Thursday 25 September 2008

Initial Thoughts

My Initial Thoughts on Thrillers
Many thrillers turn out to be great box office hits including: The Godfather 1, 2 and 3, Fight Club, Leon, Alien, Terminator 2, The usual Suspects and very recently The Dark Knight. What makes a thriller is its thriller signifiers.

In the plot and Narrative the signifiers would be mystery and intrigue, with a twisting, spiralling, turning narrative which is often symbolised by spiral staircases and long chases from pursuers. On top of this thrillers are often narrated by a male protagonist for example in Blade Runner.
The tone and atmosphere of thrillers often feels sinister, threatening and claustrophobic with small enclosed spaces like elevators and long thin passageways, like in 'The Panic Room' starring Jodie Foster and Forest Whitaker. In addition to this a sense of sleaze and sex is often apparent especially as there is normally a femme fatales depicting that a woman's sexuality is dangerous and destructive along with showing women as sex objects!
In describing a thriller you have to mention the settings that they take place in and many if not all of the following appear in every single thriller film: bleak rain lashed urban streets with large imposing shadows in the day and very dark nights often lit by a single street lamp or the moon (this is where Chiaroscuro lighting comes into effect contrasting the dark shadows with the bright light).
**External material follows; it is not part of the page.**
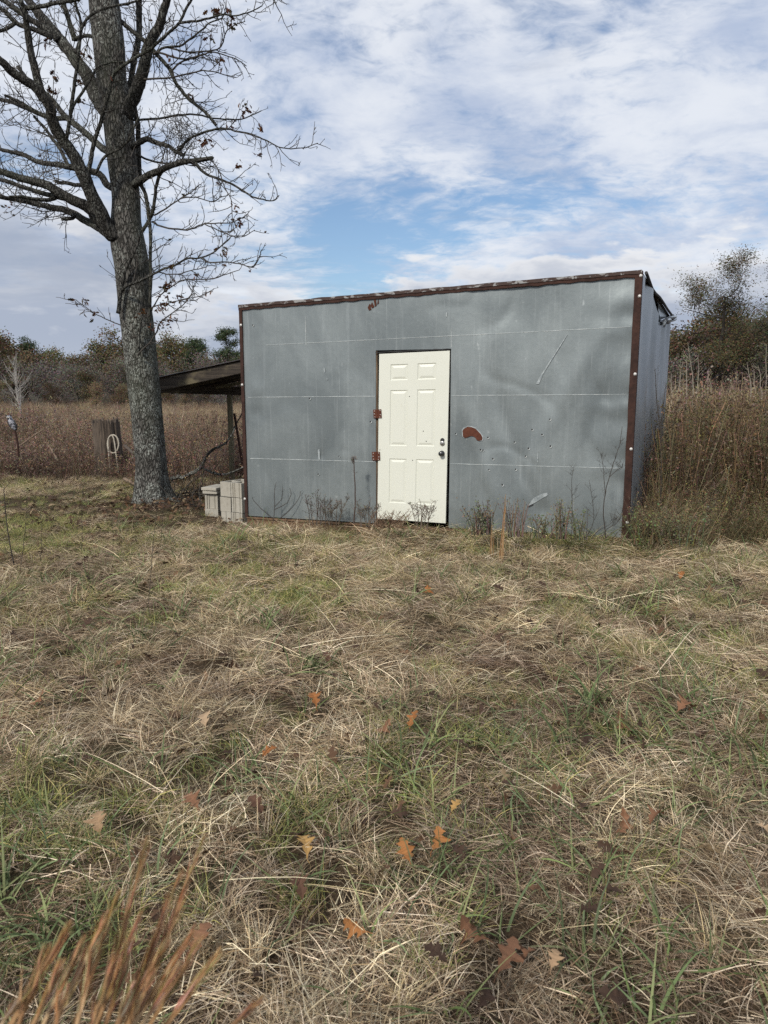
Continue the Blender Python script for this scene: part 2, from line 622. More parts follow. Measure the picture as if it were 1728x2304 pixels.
# ------------------------------------------------------------------ ground
def build_ground():
    xs = np.concatenate([np.geomspace(600, 13, 26) * -1, np.arange(-12, 12.01, 0.2), np.geomspace(13, 600, 26)])
    ys = np.concatenate([np.geomspace(300, 5, 14) * -1, np.arange(-4, 18.01, 0.2), np.geomspace(19, 900, 34)])
    X, Y = np.meshgrid(xs, ys)
    Z = hgt(X, Y) * np.clip(1 - (np.hypot(X, Y - 8) - 20) / 20, 0, 1)
    v = np.stack([X.ravel(), Y.ravel(), Z.ravel()], 1)
    nx, ny = len(xs), len(ys)
    i = np.arange((ny - 1) * (nx - 1))
    r, c = i // (nx - 1), i % (nx - 1)
    a = r * nx + c
    f = np.stack([a, a + 1, a + nx + 1, a + nx], 1)
    me = bpy.data.meshes.new('ground')
    me.from_pydata(v.tolist(), [], f.tolist())
    me.polygons.foreach_set('use_smooth', [True] * len(me.polygons))
    me.materials.append(mat_ground())
    o = bpy.data.objects.new('ground', me)
    COL.objects.link(o)
    o['kind'] = 'structure'


build_ground()

# ------------------------------------------------------------------ metal shed
A = Vector((-1.77, 9.30, 0.0))
B = Vector((2.63, 7.77, 0.0))
FD = (B - A).normalized()                    # along the front, left to right
FN = Vector((FD.y, -FD.x, 0)).normalized()   # out of the front, towards the viewer
SD = Vector((0.4226, 0.9063, 0)).normalized()   # along the sides, front to back
SNR = Vector((SD.y, -SD.x, 0))               # out of the right side
UP = Vector((0, 0, 1))
DEPTH = 4.0
FW = (B - A).length


def fw(px, py):
    """photo pixel -> (s, z) on the front wall"""
    p = on_plane(px, py, A, FN)
    return ((p - A).dot(FD), p.z)


def fp(s, z, out=0.0):
    p = A + FD * s + FN * out
    return Vector((p.x, p.y, z))


def dent(s, z):
    d = 0.0
    n = mnoise.noise
    k = min(1.0, max(0.0, (s - 2.2) / 0.8))
    d += (0.005 + 0.013 * k) * n(Vector((s * 1.0, z * 0.6, 3.1)))
    d += (0.005 + 0.010 * k) * n(Vector((s * 1.9 + z * 0.8, z * 0.7 - s * 0.5, 7.7)))
    d += (0.003 + .003 * k) * n(Vector((s * 3.3, z * 1.2, 1.3)))
    # crisp creases
    rd = abs(n(Vector((s * 1.5 + .6 * z, z * .9 - .5 * s, 12.0))))
    d -= (.0015 + .0022 * k) * max(0.0, 1 - rd / .11)
    # long soft folds on the right-hand half
    for (s0, sl, w, a) in ((2.95, -0.28, 0.10, 0.011), (3.35, -0.34, 0.09, -0.011), (3.72, 0.42, 0.12, 0.010), (4.2, 0.30, 0.09, -0.008), (1.25, 0.1, 0.14, 0.003)):
        q = (s - s0 - sl * (z - 1.2) - 0.10 * (z - 1.4) ** 2) / w
        d += a * math.exp(-q * q) * (0.4 + 0.6 * math.exp(-((z - 1.5) / 0.9) ** 2))
    # ripples where the sheet is pinched under the right corner angle
    e = FW - 0.08 - s
    if e < 0.5:
        d += 0.010 * math.exp(-e / 0.16) * math.sin(z * 17 + 3 * n(Vector((z * 2, 0, 0))))
    # small dings
    for (s0, z0, w, a) in ((1.05, 0.95, 0.05, -0.006), (1.38, 1.02, 0.03, -0.004), (0.62, 1.6, 0.12, -0.004), (0.2, 1.75, 0.10, 0.006), (0.2, 1.45, 0.09, -0.006), (3.75, 0.42, 0.10, -0.012), (3.35, 2.55, 0.16, -0.006), (3.0, 0.35, 0.14, 0.008)):
        q = ((s - s0) ** 2 + (z - z0) ** 2) / (w * w)
        d += a * math.exp(-q)
    # the sheet is held flat under the corner angles
    h = min(1.0, max(0.0, (FW - s) / .35), max(0.0, s / .2))
    return d * h + max(-.004, min(.004, d * .3)) * (1 - h)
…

Inside scenes utilize slanting light and slatted blinds that create dark shadows across an entire room/faces. As i have mentioned before staircases and enclosed spaces are also widely used to emphasize how trapped a character is and how claustrophobic, scared and panicky someone is.
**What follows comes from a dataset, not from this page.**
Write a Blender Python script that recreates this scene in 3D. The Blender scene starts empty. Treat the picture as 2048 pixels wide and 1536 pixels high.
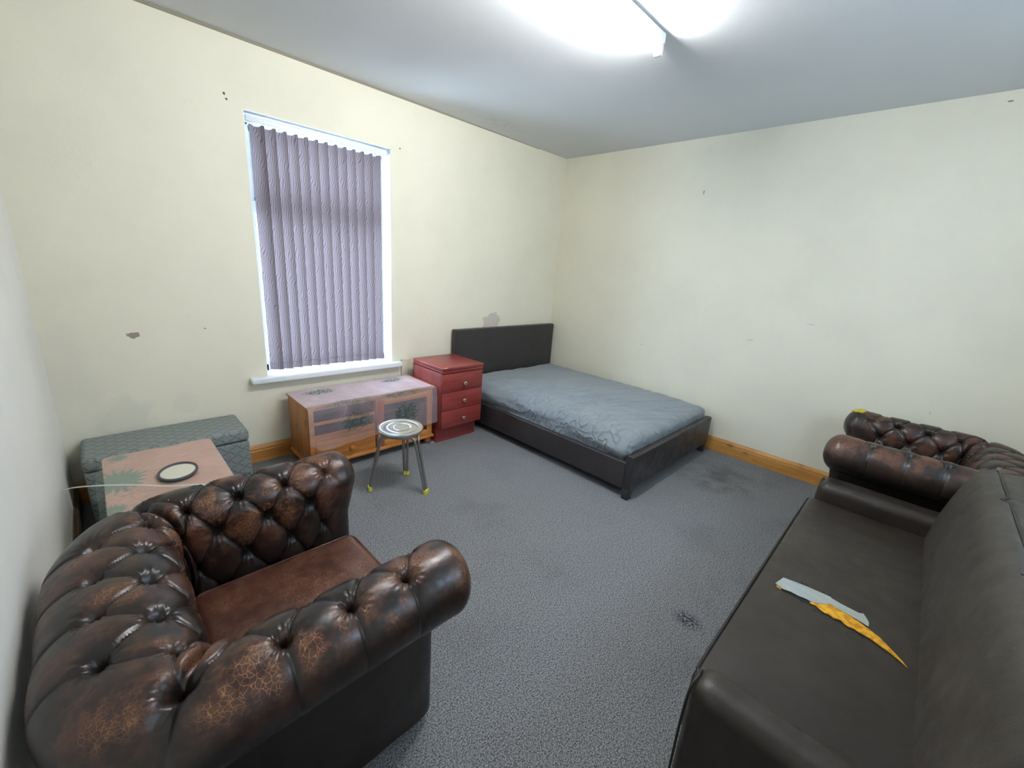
import bpy, bmesh, math, random
from math import sin, cos, pi, radians, sqrt, exp, atan2
from mathutils import Vector, Matrix, noise
random.seed(7)
SC = bpy.context.scene
COL = SC.collection

# ---------------------------------------------------------------- camera
cd = bpy.data.cameras.new('camera'); cam = bpy.data.objects.new('camera', cd); COL.objects.link(cam)
cam.location = (-3.94265, -3.24415, 1.51792)
cam.rotation_euler = (radians(74.1722), radians(-4.07277), radians(-44.6952))
cd.sensor_width = 36; cd.lens = 828.3 * 36 / 2048; cd.clip_start = .02
SC.camera = cam
# ---------------------------------------------------------------- world, exposure
W = bpy.data.worlds.new('world'); SC.world = W; W.use_nodes = True
W.node_tree.nodes['Background'].inputs[0].default_value = (.66, .81, 1.0, 1)
W.node_tree.nodes['Background'].inputs[1].default_value = 4.6
SC.view_settings.view_transform = 'Standard'; SC.view_settings.look = 'None'
SC.view_settings.gamma = 1; SC.view_settings.use_curve_mapping = False
SC.view_settings.exposure = 2.05
TUBE = 66.0
# daylight entering through the window opening
al = bpy.data.lights.new('window_daylight', 'AREA'); al.shape = 'RECTANGLE'; al.size = 1.0; al.size_y = 1.65
al.energy = 1; al.cycles.is_portal = True
ao = bpy.data.objects.new('window_daylight', al); COL.objects.link(ao)
ao.location = (-2.63, .215, 1.48); ao.rotation_euler = (radians(-90), 0, 0)
al2 = al.copy(); al2.size = 1.1; al2.size_y = .75  # sky portal for the added back window, fill light
ao2 = bpy.data.objects.new('added_window_fill', al2); COL.objects.link(ao2)
ao2.location = (-1.9, -4.49, 1.825); ao2.rotation_euler = (radians(90), 0, 0)

# ---------------------------------------------------------------- node helpers
def mat(name, col=(.5, .5, .5), rough=.6, metal=0, spec=.5):
    m = bpy.data.materials.new(name); m.use_nodes = True
    b = m.node_tree.nodes['Principled BSDF']
    b.inputs['Base Color'].default_value = (*col, 1); b.inputs['Roughness'].default_value = rough
    b.inputs['Metallic'].default_value = metal; b.inputs['Specular IOR Level'].default_value = spec
    return m
class N:
    def __init__(s, m): s.t = m.node_tree; s.b = s.t.nodes.get('Principled BSDF')
    def n(s, k, **kw):
        x = s.t.nodes.new(k)
        for a, v in kw.items(): setattr(x, a, v)
        return x
    def l(s, a, b): s.t.links.new(a, b)
    def put(s, sock, v):
        if hasattr(v, 'is_output') or isinstance(v, bpy.types.NodeSocket): s.l(v, sock)
        else: sock.default_value = v
    def m(s, op, a, b=0.0, c=None, clamp=False):
        x = s.n('ShaderNodeMath', operation=op); x.use_clamp = clamp
        s.put(x.inputs[0], a); s.put(x.inputs[1], b)
        if c is not None: s.put(x.inputs[2], c)
        return x.outputs[0]
    def mix(s, f, a, b):
        x = s.n('ShaderNodeMix', data_type='RGBA'); s.put(x.inputs[0], f)
        s.put(x.inputs[6], a if not isinstance(a, tuple) else (*a[:3], 1)); s.put(x.inputs[7], b if not isinstance(b, tuple) else (*b[:3], 1))
        return x.outputs[2]
    def coord(s, k='Object'):
        if k == 'Position': return s.n('ShaderNodeNewGeometry').outputs['Position']
        return s.n('ShaderNodeTexCoord').outputs[k]
    def map(s, v, scale=(1, 1, 1), loc=(0, 0, 0), rot=(0, 0, 0)):
        x = s.n('ShaderNodeMapping'); s.l(v, x.inputs[0]); x.inputs['Scale'].default_value = scale
        x.inputs['Location'].default_value = loc; x.inputs['Rotation'].default_value = rot
        return x.outputs[0]
    def noise(s, v, scale, det=3, rough=.5, dist=0, out=0):
        x = s.n('ShaderNodeTexNoise'); s.l(v, x.inputs['Vector']); x.inputs['Scale'].default_value = scale
        x.inputs['Detail'].default_value = det; x.inputs['Roughness'].default_value = rough; x.inputs['Distortion'].default_value = dist
        return x.outputs[out]
    def vor(s, v, scale, feature='DISTANCE_TO_EDGE', rand=1):
        x = s.n('ShaderNodeTexVoronoi', feature=feature); s.l(v, x.inputs['Vector']); x.inputs['Scale'].default_value = scale
        x.inputs['Randomness'].default_value = rand
        return x.outputs['Distance']
    def ss(s, v, a, b, lo=0.0, hi=1.0):
        x = s.n('ShaderNodeMapRange', interpolation_type='SMOOTHSTEP'); s.put(x.inputs[0], v)
        x.inputs[1].default_value = a; x.inputs[2].default_value = b; x.inputs[3].default_value = lo; x.inputs[4].default_value = hi
        return x.outputs[0]
    def bump(s, h, strength=.3, dist=.01, prev=None):
        x = s.n('ShaderNodeBump'); s.l(h, x.inputs['Height']); x.inputs['Strength'].default_value = strength; x.inputs['Distance'].default_value = dist
        if prev is not None: s.l(prev, x.inputs['Normal'])
        return x.outputs[0]
    def sep(s, v):
        x = s.n('ShaderNodeSeparateXYZ'); s.l(v, x.inputs[0]); return x.outputs
    def comb(s, a, b, c):
        x = s.n('ShaderNodeCombineXYZ')
        for i, q in enumerate((a, b, c)): s.put(x.inputs[i], q)
        return x.outputs[0]
    def attr(s, name): return s.n('ShaderNodeAttribute', attribute_name=name).outputs['Fac']
    def add(s, v, w, f):
        x = s.n('ShaderNodeVectorMath', operation='MULTIPLY_ADD'); s.l(w, x.inputs[0]); x.inputs[1].default_value = (f, f, f); s.l(v, x.inputs[2]); return x.outputs[0]
    def set(s, k, v): s.put(s.b.inputs[k], v)

def m_wall(name, col, spots=(), lines=()):
    """painted plaster; spots = chipped patches (x, y, z, rx, rz, colour, strength)"""
    m = mat(name, col, .62, spec=.35); k = N(m); P = k.coord('Position')
    n1 = k.noise(P, 1.3, 4, .6); n2 = k.noise(P, 9, 3, .6)
    c = k.mix(k.ss(n1, .35, .75), col, tuple(v * .93 for v in col))
    c = k.mix(k.ss(n2, .62, .8, 0, .35), c, tuple(v * .9 for v in col))
    for (x, y, z, rh, rz, sc, st) in spots:
        q = k.n('ShaderNodeVectorMath', operation='SUBTRACT'); k.l(P, q.inputs[0]); q.inputs[1].default_value = (x, y, z)
        q = k.map(q.outputs[0], (1 / rh, 1 / rh, 1 / rz))
        ln = k.n('ShaderNodeVectorMath', operation='LENGTH'); k.l(q, ln.inputs[0])
        d = k.m('ADD', ln.outputs['Value'], k.m('MULTIPLY', k.m('SUBTRACT', k.noise(k.map(P, (1, 1, 1)), 1.4 / max(rh, rz), 4, .6), .5), 1.6))
        f = k.m('MULTIPLY', k.ss(d, .93, 1.0 if st > .5 else 1.6, 1, 0), st)
        c = k.mix(f, c, sc)
    k.set('Base Color', c)
    k.set('Normal', k.bump(k.noise(P, 70, 4, .6), .12, .004, k.bump(n2, .25, .006)))
    return m
CREAM = (.83, .79, .635)
DK = (.05, .04, .035)
M = {}
M['wall_window'] = m_wall('cream_paint', CREAM, [
    (-3.80, 0, .975, .034, .018, (.34, .27, .23), 1), (-.985, 0, .945, .14, .09, (.60, .53, .47), .9),
    (-3.215, 0, 2.378, .006, .008, DK, 1), (-3.206, 0, 2.352, .006, .006, DK, 1), (-2.056, 0, 2.344, .006, .006, DK, 1), (-3.454, 0, .998, .007, .004, (.3, .25, .2), 1),
    (-3.9, 0, .45, .10, .12, (.45, .46, .42), .2), (-4.12, 0, .5, .12, .4, (.55, .55, .5), .2), (-3.6, 0, .52, .05, .06, (.5, .5, .45), .12)])
M['wall_right'] = m_wall('cream_paint_right', CREAM, [
    (0, -1.584, 2.262, .004, .018, (.2, .2, .12), 1), (0, -1.227, .84, .01, .006, (.4, .38, .33), .7), (0, -2.207, 1.06, .025, .004, (.45, .44, .4), .7),
    (0, -3.267, 2.644, .014, .005, (.25, .24, .2), 1), (0, -3.4, .76, .005, .010, (.5, .5, .45), .4), (0, -2.6, 1.25, .03, .004, (.5, .5, .45), .6)])
M['wall_plain'] = m_wall('off_white_paint', (.85, .84, .78))
def f():
    m = mat('ceiling_paint', (.68, .695, .70), .7, spec=.3); k = N(m); P = k.coord('Position')
    c = k.mix(k.ss(k.noise(P, .9, 3, .5), .35, .7), (.68, .695, .70), (.655, .665, .665))
    q = k.map(P, (2.2, 7, 1), (1.27 * 2.2, .235 * 7, 0)); ln = k.n('ShaderNodeVectorMath', operation='LENGTH'); k.l(k.n('ShaderNodeVectorMath').outputs[0], ln.inputs[0]) if 0 else None
    s = k.sep(q); r = k.m('SQRT', k.m('ADD', k.m('POWER', s[0], 2), k.m('POWER', s[1], 2)))
    f_ = k.m('MULTIPLY', k.ss(r, .2, 1.1, 1, 0), k.ss(k.noise(P, 26, 5, .7), .48, .66))
    c = k.mix(k.m('MULTIPLY', f_, .35), c, (.26, .27, .24))
    k.set('Base Color', c); k.set('Normal', k.bump(k.noise(P, 60, 3), .08, .004)); return m
M['ceiling'] = f()
def f():
    m = mat('grey_carpet', (.12, .12, .125), .95, spec=.12); k = N(m); P = k.coord('Position')
    a = k.noise(P, 185, 4, .9); b = k.noise(P, 60, 4, .8); c3 = k.noise(P, 2.2, 4, .6)
    c = k.mix(k.ss(a, .42, .60), (.035, .037, .040), (.39, .395, .405))
    c = k.mix(k.ss(b, .45, .7, 0, .5), c, (.27, .275, .28))
    c = k.mix(k.ss(c3, .5, .72, 0, .2), c, (.06, .06, .06))
    s = k.sep(k.map(P, (14, 11, 1), (2.193 * 14, 2.792 * 11, 0))); r = k.m('SQRT', k.m('ADD', k.m('POWER', s[0], 2), k.m('POWER', s[1], 2)))
    c = k.mix(k.m('MULTIPLY', k.ss(r, .2, 1, 1, 0), k.ss(k.noise(P, 80, 3), .42, .55)), c, (.035, .038, .05))
    s = k.sep(k.map(P, (3, 3, 1), (.55 * 3, 2.35 * 3, 0))); r = k.m('SQRT', k.m('ADD', k.m('POWER', s[0], 2), k.m('POWER', s[1], 2)))
    c = k.mix(k.m('MULTIPLY', k.ss(r, .2, 1.4, 1, 0), k.ss(k.noise(P, 7, 4), .35, .65, 0, .5)), c, (.05, .045, .038))
    k.set('Base Color', c); k.set('Normal', k.bump(a, .7, .004, k.bump(b, .3, .005))); return m
M['carpet'] = f()
def m_wood(name, c1, c2, c3=None, axis=0, scale=1.0, rough=.4, bumpy=.1, coord='Object', knots=True):
    m = mat(name, c1, rough); k = N(m); P = k.coord(coord)
    sc = [22 * scale] * 3; sc[axis] = 1.6 * scale
    v = k.map(P, tuple(sc)); n1 = k.noise(v, 1, 5, .6, .8); n2 = k.noise(k.map(P, tuple(q * 5 for q in sc)), 1, 3, .6)
    c = k.mix(k.ss(n1, .35, .65), c1, c2); c = k.mix(k.ss(n2, .5, .75, 0, .4), c, tuple(q * .6 for q in c2))
    if knots:
        vo = k.vor(k.map(P, tuple(4.5 if i != axis else 2.2 for i in range(3))), 1.6, 'F1'); c = k.mix(k.ss(vo, .05, .16, .8, 0), c, c3 or tuple(q * .4 for q in c2))
    k.set('Base Color', c); k.set('Normal', k.bump(n2, bumpy, .002)); return m
M['pine_x'] = m_wood('varnished_pine', (.62, .30, .07), (.50, .21, .045), axis=0)
M['pine_y'] = m_wood('varnished_pine_y', (.62, .31, .075), (.50, .22, .045), axis=1)
M['pine_z'] = m_wood('cabinet_pine_side', (.50, .20, .055), (.38, .14, .035), axis=2)
M['cab_x'] = m_wood('cabinet_pine', (.58, .23, .05), (.42, .15, .03), axis=0)
M['pine_red'] = m_wood('reddish_stile', (.36, .095, .045), (.28, .07, .035), axis=2, knots=False)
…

The characters exhibit many different traits that also signify a thriller, like femme fatales (Uma Thurman in Kill Bill), hard boiled detectives (Jack Nicholson, as J.J. Gittes, in Chinatown), flawed heroes (Mickey Rourke in Sin City), a male lead (Gabriel Byrne in 'Millers Crossing'), women as sex objects (Jessica Alba in Sin City), and police.
Common themes in Thrillers include corruption, mystery, deceit, sexuality and moral ambiguity. However a thriller wouldn't be a thriller without the tilted camera angles utilizing vanishing points to create suspense and mystery! All of which are exhibited in the film 'Vertigo' by Alfred Hitchcock and in fact most of Alfred Hitchcock's films exhibit all of these themes, that is because Alfred Hitchcock is the king of thriller!